:: GIVEN PROBLEM ::
The required output is every line from the beginning of the entries below through the line that includes "S.camera = cam_o", copied exactly.

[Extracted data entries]
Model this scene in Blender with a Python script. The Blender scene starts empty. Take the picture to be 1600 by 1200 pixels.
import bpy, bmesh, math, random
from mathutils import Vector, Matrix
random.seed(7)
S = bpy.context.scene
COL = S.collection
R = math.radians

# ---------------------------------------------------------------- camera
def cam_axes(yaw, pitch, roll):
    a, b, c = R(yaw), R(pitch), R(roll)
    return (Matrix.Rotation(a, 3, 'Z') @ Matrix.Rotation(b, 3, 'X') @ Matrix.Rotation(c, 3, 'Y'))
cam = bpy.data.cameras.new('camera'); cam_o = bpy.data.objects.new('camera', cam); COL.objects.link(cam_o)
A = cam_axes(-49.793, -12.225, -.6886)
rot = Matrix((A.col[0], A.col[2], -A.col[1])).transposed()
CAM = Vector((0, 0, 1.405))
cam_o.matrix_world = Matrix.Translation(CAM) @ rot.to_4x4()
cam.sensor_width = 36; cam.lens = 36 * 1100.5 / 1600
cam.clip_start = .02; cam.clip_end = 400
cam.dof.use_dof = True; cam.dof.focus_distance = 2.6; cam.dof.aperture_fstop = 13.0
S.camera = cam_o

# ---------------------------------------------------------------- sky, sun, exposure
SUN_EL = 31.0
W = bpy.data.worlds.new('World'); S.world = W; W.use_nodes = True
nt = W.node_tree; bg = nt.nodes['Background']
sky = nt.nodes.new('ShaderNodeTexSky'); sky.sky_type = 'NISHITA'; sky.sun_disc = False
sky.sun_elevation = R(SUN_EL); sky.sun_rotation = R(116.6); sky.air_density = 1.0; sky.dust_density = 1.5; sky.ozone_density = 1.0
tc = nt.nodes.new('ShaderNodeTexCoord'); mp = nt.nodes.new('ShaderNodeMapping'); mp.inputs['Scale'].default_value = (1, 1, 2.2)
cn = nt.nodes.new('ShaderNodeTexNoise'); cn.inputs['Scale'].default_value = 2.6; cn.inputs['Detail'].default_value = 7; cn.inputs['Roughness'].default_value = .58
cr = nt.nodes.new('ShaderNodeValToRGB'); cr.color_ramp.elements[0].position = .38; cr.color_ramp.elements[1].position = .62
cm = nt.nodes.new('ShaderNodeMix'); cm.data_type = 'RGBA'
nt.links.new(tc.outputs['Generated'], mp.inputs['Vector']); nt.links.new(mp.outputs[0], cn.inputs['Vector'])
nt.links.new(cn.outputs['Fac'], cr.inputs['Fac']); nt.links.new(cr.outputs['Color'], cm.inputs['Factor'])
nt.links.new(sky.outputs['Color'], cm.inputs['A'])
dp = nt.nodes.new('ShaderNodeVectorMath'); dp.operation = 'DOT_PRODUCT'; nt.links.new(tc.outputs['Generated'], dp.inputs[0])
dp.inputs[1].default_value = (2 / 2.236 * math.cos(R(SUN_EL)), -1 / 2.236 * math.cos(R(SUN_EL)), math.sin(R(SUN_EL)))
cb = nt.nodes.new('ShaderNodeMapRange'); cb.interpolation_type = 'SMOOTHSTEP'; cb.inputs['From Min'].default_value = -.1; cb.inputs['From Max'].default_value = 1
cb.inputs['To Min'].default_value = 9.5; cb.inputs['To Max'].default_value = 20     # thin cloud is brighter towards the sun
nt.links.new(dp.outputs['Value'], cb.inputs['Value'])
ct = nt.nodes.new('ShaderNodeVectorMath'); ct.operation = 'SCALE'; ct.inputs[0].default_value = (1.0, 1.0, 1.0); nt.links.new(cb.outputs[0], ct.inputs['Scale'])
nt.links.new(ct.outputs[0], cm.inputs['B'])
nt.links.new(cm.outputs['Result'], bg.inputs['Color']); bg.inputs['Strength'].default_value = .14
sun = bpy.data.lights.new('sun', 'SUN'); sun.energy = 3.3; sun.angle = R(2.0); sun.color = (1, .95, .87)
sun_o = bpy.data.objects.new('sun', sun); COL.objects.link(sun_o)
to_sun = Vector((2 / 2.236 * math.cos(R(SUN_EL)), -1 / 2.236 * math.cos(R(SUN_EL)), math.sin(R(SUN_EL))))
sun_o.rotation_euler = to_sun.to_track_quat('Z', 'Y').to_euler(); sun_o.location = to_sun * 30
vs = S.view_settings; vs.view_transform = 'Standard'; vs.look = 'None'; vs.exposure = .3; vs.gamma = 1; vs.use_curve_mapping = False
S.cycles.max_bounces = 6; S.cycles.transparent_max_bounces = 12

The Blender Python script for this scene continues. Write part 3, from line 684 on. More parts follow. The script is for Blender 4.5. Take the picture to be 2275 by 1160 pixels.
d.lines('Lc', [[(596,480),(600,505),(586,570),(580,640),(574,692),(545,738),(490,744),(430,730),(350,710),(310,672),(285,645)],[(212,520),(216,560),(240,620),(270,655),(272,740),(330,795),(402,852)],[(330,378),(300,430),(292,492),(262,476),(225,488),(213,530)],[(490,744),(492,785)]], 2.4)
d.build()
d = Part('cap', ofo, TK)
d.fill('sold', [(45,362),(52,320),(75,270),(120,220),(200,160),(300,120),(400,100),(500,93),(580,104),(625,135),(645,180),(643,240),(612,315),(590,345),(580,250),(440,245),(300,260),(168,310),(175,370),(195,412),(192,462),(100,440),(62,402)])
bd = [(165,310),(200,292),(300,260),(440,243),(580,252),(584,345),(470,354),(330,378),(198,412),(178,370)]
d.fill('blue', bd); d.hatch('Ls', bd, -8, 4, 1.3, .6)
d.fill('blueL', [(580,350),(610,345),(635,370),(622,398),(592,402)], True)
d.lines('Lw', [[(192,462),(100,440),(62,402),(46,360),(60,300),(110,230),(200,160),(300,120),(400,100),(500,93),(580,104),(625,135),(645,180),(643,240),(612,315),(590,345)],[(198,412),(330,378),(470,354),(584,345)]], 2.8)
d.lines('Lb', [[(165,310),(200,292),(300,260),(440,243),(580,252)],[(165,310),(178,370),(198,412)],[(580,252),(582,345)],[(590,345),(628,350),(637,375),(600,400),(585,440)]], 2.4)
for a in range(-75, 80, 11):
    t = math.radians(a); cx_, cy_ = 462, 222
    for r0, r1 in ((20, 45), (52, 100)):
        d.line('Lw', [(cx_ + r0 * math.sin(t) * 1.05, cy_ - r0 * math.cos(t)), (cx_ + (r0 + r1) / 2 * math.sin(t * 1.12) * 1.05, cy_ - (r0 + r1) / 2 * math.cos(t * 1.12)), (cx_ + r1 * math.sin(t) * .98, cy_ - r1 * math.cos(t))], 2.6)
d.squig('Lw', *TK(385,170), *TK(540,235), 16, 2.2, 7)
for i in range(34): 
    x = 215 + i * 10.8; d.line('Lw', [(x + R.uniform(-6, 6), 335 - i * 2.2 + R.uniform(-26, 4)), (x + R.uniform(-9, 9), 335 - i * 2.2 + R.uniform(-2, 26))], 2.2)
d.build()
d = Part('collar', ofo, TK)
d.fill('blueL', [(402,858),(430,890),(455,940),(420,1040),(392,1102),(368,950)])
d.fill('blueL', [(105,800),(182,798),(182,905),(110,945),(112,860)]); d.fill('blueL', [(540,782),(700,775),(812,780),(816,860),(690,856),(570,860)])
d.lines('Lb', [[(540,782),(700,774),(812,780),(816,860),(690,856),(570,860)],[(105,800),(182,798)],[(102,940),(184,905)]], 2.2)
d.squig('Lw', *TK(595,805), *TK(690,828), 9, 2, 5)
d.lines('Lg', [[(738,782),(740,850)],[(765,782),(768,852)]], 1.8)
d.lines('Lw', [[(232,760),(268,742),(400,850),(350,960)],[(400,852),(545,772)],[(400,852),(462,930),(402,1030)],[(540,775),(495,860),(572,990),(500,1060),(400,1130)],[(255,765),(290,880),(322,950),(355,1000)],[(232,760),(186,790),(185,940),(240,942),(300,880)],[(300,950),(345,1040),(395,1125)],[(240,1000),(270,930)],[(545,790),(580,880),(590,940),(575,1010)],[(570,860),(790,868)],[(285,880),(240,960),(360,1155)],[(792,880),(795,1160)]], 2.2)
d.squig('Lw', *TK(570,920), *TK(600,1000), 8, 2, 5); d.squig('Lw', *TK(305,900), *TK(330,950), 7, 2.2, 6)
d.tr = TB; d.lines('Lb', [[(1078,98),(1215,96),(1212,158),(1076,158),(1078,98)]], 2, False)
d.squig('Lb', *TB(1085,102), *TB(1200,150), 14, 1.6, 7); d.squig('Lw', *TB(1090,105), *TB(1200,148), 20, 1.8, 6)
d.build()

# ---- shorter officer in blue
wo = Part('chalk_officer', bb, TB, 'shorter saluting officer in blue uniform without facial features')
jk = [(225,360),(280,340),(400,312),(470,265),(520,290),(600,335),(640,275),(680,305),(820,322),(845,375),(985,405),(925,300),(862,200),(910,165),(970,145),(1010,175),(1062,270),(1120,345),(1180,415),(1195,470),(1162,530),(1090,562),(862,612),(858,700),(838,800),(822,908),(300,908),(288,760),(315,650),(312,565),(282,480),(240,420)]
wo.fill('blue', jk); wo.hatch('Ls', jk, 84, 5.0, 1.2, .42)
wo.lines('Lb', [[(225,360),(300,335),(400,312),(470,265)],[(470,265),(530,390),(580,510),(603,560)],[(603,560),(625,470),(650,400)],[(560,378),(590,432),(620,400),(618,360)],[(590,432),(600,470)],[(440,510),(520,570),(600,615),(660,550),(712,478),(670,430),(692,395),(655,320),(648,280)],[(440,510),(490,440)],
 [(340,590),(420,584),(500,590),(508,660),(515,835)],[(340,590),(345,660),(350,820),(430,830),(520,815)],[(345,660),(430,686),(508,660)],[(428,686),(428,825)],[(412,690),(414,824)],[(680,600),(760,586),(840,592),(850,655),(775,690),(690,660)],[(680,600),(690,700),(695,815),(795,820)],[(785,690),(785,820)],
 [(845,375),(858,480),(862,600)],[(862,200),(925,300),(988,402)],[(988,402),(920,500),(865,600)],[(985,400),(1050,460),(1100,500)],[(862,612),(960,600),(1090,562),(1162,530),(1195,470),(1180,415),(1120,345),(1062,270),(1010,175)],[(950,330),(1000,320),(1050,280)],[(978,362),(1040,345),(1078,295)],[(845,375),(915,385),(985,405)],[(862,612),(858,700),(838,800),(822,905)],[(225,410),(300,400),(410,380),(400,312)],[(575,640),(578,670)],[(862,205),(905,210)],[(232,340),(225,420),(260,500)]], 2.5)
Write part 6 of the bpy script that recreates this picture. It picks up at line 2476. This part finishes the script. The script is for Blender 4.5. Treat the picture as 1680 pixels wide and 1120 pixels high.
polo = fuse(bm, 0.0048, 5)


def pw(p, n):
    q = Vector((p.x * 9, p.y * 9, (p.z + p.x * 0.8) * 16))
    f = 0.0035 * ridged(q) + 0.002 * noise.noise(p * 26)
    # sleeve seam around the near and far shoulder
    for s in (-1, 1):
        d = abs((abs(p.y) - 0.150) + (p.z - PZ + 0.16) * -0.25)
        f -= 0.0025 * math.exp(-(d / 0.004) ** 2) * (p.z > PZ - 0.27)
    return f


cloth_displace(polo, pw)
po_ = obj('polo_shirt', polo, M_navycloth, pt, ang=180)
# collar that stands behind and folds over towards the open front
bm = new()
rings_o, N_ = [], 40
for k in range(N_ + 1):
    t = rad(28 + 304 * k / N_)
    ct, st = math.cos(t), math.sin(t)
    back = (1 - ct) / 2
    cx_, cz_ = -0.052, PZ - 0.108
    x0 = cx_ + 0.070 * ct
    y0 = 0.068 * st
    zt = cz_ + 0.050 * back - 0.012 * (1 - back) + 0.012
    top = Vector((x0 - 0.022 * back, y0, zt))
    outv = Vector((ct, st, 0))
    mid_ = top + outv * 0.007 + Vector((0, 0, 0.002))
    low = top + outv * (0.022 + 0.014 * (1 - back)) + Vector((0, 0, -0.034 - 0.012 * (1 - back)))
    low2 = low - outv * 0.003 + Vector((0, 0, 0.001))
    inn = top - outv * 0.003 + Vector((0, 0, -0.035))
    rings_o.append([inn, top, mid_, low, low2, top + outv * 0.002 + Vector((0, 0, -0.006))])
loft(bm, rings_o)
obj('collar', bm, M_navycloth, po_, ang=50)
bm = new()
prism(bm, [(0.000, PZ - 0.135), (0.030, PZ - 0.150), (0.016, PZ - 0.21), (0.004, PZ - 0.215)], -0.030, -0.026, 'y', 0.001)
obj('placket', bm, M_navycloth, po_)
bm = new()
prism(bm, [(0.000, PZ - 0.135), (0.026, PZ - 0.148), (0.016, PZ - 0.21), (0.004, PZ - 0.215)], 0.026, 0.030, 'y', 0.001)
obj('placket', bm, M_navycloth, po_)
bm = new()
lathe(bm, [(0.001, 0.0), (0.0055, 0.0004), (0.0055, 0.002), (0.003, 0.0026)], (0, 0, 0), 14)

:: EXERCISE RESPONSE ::
Model this scene in Blender with a Python script. The Blender scene starts empty. Take the picture to be 1600 by 1200 pixels.
import bpy, bmesh, math, random
from mathutils import Vector, Matrix
random.seed(7)
S = bpy.context.scene
COL = S.collection
R = math.radians

# ---------------------------------------------------------------- camera
def cam_axes(yaw, pitch, roll):
    a, b, c = R(yaw), R(pitch), R(roll)
    return (Matrix.Rotation(a, 3, 'Z') @ Matrix.Rotation(b, 3, 'X') @ Matrix.Rotation(c, 3, 'Y'))
cam = bpy.data.cameras.new('camera'); cam_o = bpy.data.objects.new('camera', cam); COL.objects.link(cam_o)
A = cam_axes(-49.793, -12.225, -.6886)
rot = Matrix((A.col[0], A.col[2], -A.col[1])).transposed()
CAM = Vector((0, 0, 1.405))
cam_o.matrix_world = Matrix.Translation(CAM) @ rot.to_4x4()
cam.sensor_width = 36; cam.lens = 36 * 1100.5 / 1600
cam.clip_start = .02; cam.clip_end = 400
cam.dof.use_dof = True; cam.dof.focus_distance = 2.6; cam.dof.aperture_fstop = 13.0
S.camera = cam_o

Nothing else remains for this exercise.